Still struggling a bit in the USA, it appears. The latest jobless numbers came out last week, and the consensus was fairly gloomy. Oh, well. This article by Justin Lahart in the Weekend Journal kicks this ball around in the dirt a bit. China is quite predictably selling off their short-term US Treasury holdings, and the Dow has ticked backwards for five consecutive weeks.
It appears we have room for improvement, eh? The housing market, for better or worse, is a crucial indicator of our nations’ economic strength. As I’ve mentioned before, we’ve got quite a way to go here. The final tally still isn’t even racked up on the total number of homes underwater. Part of the reason is that the banks left holding the paper aren’t in the position to absorb all the losses at this time. Furthermore, immediate liquidation of all delinquent properties isn’t possible—the devaluation of those currently making their payments would make virtually every home in the country unaffordable.

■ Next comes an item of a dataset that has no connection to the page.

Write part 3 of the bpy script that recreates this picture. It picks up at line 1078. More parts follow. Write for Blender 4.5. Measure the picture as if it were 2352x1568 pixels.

So we’re stuck for a bit. There is some good news, however. From May’s jobs report, Educational services, health care and social assistance, and mining and logging were sectors showing a net positive overall growth from January 2008 through May 2011. So…someone out there is still harvesting some trees. Construction still hasn’t made a complete recovery, but there are signs of this trend leveling out, and possibly rebounding pretty well in the next couple of years.
There is definitely development going on—it’s just a little more selective, and one hopes quite a bit better thought out than the practices of the first decade of this century. We will see. I remain optimistic. Growing pains are inevitable when an entire generation hadn’t seen a substantial letdown in economic growth. The measure of our character will be demonstrated, I suppose, in the nations’ response over the coming years. I’m cheering for consumer confidence!